● The task: Using the listing below, report all lines holding the word "Python".

● Records from a dataset:
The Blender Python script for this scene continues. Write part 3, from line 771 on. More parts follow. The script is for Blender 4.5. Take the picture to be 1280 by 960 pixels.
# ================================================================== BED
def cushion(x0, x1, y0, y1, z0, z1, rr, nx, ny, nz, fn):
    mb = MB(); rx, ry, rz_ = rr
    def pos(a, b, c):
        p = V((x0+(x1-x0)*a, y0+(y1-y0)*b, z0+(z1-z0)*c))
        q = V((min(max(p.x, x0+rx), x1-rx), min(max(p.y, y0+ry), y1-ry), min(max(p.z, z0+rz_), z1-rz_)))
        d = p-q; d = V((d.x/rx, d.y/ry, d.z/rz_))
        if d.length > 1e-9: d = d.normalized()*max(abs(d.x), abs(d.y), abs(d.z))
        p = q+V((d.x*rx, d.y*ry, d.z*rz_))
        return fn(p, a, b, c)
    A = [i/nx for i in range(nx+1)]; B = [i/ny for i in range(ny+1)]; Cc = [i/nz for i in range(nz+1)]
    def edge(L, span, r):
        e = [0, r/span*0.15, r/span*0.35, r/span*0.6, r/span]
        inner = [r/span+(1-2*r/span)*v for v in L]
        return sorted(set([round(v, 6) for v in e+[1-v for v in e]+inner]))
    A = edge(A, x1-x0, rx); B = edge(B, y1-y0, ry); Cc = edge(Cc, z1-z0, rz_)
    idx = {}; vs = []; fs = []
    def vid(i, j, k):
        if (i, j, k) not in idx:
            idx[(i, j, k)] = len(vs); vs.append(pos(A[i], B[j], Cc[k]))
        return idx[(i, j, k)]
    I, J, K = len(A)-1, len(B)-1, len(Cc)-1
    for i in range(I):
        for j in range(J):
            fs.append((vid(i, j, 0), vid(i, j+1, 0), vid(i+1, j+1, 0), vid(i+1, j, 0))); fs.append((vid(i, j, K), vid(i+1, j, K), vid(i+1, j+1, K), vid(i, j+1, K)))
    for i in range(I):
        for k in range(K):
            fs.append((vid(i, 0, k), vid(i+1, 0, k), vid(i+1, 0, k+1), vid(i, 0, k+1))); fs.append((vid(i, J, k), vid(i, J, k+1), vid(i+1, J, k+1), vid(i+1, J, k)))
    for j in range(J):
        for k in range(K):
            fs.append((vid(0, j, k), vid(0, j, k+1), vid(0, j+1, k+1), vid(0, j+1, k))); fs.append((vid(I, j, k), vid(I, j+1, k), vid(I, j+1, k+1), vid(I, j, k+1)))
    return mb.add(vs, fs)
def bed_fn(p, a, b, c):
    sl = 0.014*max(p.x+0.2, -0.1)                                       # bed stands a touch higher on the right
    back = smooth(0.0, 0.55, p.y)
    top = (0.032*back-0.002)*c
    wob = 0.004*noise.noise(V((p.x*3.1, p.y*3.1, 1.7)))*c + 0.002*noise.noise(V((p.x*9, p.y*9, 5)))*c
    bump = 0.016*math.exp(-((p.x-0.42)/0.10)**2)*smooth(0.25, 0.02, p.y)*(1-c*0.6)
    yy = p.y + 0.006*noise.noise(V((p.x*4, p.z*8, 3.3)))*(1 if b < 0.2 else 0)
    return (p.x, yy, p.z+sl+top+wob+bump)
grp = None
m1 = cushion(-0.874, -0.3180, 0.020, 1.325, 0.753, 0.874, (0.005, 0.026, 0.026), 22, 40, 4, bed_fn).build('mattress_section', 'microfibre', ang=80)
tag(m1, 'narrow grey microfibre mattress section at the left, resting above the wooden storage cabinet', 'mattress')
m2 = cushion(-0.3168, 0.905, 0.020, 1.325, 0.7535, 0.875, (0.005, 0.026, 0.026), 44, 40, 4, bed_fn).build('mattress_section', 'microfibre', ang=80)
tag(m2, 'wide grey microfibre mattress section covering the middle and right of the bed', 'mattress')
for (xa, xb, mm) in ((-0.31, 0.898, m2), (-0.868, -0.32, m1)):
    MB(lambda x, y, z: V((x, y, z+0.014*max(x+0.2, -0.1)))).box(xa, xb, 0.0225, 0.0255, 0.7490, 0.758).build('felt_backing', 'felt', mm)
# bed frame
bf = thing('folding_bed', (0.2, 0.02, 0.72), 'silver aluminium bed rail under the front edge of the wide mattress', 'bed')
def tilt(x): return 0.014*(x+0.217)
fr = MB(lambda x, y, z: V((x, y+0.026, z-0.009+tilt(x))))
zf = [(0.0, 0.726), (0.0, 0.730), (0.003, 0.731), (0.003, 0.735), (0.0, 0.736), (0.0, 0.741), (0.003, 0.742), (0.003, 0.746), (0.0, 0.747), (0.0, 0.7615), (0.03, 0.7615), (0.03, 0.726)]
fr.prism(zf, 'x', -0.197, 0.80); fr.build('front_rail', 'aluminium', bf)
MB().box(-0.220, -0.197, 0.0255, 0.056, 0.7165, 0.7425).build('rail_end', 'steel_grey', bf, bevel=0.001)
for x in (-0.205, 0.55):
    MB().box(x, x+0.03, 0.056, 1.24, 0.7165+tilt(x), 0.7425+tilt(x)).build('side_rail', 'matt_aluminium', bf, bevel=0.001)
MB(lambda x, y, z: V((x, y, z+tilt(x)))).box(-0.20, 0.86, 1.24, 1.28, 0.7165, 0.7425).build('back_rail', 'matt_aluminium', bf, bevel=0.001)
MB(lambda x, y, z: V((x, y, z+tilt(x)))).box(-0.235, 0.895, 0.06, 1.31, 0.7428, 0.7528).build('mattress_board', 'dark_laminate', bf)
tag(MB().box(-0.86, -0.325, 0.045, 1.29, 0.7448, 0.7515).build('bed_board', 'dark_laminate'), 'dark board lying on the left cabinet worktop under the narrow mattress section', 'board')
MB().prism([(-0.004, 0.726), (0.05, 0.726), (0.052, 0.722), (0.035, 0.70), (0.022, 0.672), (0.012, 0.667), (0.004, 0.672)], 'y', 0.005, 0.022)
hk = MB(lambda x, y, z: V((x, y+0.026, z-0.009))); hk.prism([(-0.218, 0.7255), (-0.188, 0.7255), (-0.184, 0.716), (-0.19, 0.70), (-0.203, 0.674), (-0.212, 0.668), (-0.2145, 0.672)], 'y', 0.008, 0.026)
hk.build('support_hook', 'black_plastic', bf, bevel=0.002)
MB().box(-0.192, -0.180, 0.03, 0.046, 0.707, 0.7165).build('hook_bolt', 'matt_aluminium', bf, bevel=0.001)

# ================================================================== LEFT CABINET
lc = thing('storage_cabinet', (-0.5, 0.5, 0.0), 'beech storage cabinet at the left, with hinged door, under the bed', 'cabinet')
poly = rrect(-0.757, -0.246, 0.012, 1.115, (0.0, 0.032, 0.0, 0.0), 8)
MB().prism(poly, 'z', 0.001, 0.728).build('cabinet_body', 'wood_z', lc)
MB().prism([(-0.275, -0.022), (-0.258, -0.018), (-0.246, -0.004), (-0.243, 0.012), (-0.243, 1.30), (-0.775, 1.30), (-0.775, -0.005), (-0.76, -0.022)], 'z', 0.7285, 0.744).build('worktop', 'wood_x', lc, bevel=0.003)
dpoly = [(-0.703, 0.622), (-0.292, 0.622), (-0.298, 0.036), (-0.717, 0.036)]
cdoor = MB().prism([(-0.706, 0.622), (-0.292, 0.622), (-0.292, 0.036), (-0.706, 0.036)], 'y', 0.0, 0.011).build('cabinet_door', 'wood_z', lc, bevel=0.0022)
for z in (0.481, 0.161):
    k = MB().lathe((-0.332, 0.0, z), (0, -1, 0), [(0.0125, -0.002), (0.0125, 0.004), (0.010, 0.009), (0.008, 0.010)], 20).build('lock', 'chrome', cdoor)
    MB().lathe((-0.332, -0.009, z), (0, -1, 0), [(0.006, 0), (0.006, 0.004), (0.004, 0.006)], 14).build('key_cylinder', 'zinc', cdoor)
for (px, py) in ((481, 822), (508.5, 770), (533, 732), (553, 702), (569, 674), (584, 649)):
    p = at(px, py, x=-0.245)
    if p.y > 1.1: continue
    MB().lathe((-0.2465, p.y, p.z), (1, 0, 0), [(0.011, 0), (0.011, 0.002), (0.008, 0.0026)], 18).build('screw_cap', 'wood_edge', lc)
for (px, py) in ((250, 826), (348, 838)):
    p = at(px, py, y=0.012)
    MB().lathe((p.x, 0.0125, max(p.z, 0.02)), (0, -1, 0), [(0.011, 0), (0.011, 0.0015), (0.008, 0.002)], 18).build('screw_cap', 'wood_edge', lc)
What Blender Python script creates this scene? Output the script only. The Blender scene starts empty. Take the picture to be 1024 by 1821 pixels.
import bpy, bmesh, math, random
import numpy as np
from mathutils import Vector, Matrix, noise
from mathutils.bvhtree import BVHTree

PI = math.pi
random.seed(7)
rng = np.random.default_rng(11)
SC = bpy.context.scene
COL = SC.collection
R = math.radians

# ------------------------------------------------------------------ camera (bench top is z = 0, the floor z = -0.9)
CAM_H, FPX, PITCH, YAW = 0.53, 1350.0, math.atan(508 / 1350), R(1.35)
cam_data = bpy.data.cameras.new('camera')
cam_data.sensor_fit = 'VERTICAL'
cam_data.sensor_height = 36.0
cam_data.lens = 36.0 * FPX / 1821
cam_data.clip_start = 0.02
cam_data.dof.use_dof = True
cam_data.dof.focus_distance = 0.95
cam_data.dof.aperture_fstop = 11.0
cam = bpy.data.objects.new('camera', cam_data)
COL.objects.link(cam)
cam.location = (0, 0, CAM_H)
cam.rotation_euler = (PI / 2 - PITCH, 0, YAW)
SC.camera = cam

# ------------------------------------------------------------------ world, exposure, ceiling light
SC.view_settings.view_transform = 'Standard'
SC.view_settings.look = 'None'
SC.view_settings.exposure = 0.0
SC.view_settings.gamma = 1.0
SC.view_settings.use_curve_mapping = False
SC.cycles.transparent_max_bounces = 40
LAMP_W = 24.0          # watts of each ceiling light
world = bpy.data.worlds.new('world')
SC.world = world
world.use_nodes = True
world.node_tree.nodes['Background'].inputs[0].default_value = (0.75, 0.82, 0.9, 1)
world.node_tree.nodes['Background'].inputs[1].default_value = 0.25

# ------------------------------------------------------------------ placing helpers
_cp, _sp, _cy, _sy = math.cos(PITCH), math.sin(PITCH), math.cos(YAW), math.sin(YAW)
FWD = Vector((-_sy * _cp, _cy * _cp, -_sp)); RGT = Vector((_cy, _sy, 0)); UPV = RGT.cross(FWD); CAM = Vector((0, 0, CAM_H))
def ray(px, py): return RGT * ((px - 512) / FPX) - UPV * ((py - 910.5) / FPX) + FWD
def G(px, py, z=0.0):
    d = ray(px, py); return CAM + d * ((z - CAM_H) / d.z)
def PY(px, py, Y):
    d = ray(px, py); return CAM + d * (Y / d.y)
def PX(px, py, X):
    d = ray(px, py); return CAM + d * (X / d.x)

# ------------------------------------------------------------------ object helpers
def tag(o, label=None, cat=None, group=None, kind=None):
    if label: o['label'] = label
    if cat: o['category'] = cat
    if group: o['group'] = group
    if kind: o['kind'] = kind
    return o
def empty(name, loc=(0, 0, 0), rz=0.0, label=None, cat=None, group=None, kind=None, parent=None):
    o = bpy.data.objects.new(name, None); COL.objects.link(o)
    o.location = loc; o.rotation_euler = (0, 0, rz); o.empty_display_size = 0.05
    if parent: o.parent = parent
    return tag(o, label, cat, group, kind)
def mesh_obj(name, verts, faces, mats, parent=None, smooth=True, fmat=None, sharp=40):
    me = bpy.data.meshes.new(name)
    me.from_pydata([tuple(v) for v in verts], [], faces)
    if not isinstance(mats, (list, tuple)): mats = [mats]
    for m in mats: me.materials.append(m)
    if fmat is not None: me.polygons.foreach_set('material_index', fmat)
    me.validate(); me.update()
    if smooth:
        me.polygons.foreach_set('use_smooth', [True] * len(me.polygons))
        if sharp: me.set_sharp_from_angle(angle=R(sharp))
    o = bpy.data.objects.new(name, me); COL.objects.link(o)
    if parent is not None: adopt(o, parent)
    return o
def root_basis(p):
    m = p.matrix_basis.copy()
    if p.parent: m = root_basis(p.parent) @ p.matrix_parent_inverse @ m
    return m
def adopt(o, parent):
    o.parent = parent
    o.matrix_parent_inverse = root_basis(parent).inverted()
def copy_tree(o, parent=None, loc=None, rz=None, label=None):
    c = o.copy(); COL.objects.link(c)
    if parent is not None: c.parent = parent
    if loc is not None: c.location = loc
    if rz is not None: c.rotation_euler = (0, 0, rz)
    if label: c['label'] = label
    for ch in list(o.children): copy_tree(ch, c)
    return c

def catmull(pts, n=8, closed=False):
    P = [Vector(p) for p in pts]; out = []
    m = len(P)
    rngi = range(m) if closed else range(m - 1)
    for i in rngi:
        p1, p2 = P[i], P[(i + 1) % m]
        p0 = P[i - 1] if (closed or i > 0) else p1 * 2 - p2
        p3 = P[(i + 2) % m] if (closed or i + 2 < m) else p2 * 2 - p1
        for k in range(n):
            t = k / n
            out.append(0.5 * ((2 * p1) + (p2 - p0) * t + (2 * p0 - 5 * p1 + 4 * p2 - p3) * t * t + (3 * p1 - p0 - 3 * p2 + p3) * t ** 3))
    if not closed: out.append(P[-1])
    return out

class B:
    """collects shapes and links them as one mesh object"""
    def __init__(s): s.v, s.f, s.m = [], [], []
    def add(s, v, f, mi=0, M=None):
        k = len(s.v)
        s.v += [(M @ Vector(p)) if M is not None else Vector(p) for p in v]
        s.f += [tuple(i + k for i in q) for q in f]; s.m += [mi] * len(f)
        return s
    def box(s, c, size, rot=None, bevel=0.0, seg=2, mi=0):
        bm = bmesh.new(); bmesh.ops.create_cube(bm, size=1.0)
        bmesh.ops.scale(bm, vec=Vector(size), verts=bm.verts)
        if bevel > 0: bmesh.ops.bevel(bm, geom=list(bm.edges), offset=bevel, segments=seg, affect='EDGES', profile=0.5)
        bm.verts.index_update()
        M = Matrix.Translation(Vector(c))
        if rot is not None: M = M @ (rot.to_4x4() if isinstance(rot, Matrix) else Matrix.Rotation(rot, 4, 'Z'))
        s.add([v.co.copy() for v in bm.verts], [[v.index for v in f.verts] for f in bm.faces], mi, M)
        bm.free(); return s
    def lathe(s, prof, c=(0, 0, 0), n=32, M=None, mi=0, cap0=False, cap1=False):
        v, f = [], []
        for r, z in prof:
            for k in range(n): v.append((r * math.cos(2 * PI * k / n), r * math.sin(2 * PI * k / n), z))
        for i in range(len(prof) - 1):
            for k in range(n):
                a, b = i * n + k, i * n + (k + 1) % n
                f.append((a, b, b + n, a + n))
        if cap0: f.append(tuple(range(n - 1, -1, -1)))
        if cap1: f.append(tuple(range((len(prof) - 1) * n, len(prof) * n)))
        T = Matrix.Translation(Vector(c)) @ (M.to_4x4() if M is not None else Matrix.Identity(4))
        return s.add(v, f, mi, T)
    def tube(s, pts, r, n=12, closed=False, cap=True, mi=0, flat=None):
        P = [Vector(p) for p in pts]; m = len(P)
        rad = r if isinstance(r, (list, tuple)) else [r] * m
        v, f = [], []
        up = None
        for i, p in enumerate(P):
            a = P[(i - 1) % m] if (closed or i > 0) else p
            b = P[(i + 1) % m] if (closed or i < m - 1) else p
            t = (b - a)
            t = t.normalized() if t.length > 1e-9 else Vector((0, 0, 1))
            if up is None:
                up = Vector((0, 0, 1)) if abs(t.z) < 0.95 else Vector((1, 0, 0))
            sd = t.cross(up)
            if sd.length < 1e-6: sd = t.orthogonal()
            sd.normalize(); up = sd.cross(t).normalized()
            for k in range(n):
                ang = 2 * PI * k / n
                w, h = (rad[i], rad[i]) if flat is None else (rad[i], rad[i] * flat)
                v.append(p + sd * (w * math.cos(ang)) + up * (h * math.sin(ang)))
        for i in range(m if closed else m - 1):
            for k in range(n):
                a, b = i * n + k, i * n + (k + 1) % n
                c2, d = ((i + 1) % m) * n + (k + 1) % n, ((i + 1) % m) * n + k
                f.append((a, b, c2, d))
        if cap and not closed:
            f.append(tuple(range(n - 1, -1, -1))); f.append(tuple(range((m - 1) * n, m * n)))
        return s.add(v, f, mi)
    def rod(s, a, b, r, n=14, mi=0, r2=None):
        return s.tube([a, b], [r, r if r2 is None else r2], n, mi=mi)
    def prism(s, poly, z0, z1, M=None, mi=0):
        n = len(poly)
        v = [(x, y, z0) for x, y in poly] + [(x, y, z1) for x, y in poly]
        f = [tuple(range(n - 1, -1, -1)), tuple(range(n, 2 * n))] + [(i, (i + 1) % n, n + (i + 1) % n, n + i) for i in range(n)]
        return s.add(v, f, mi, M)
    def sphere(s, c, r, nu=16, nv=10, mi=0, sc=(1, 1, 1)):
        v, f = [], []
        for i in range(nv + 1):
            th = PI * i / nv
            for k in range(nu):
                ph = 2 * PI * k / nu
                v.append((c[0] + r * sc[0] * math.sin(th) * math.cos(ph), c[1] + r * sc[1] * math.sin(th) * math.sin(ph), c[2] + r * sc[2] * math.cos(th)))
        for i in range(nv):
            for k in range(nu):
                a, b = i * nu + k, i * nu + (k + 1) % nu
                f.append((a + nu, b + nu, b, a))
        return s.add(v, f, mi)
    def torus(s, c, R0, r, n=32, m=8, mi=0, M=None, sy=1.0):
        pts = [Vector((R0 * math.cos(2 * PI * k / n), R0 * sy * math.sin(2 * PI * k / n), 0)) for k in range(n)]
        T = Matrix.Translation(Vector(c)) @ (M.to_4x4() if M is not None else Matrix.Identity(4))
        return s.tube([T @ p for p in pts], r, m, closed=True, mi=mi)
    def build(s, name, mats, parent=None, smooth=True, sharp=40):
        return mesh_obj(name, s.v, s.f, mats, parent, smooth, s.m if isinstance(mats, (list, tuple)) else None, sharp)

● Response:
The Blender Python script for this scene continues. Write part 3, from line 771 on. More parts follow. The script is for Blender 4.5. Take the picture to be 1280 by 960 pixels.
What Blender Python script creates this scene? Output the script only. The Blender scene starts empty. Take the picture to be 1024 by 1821 pixels.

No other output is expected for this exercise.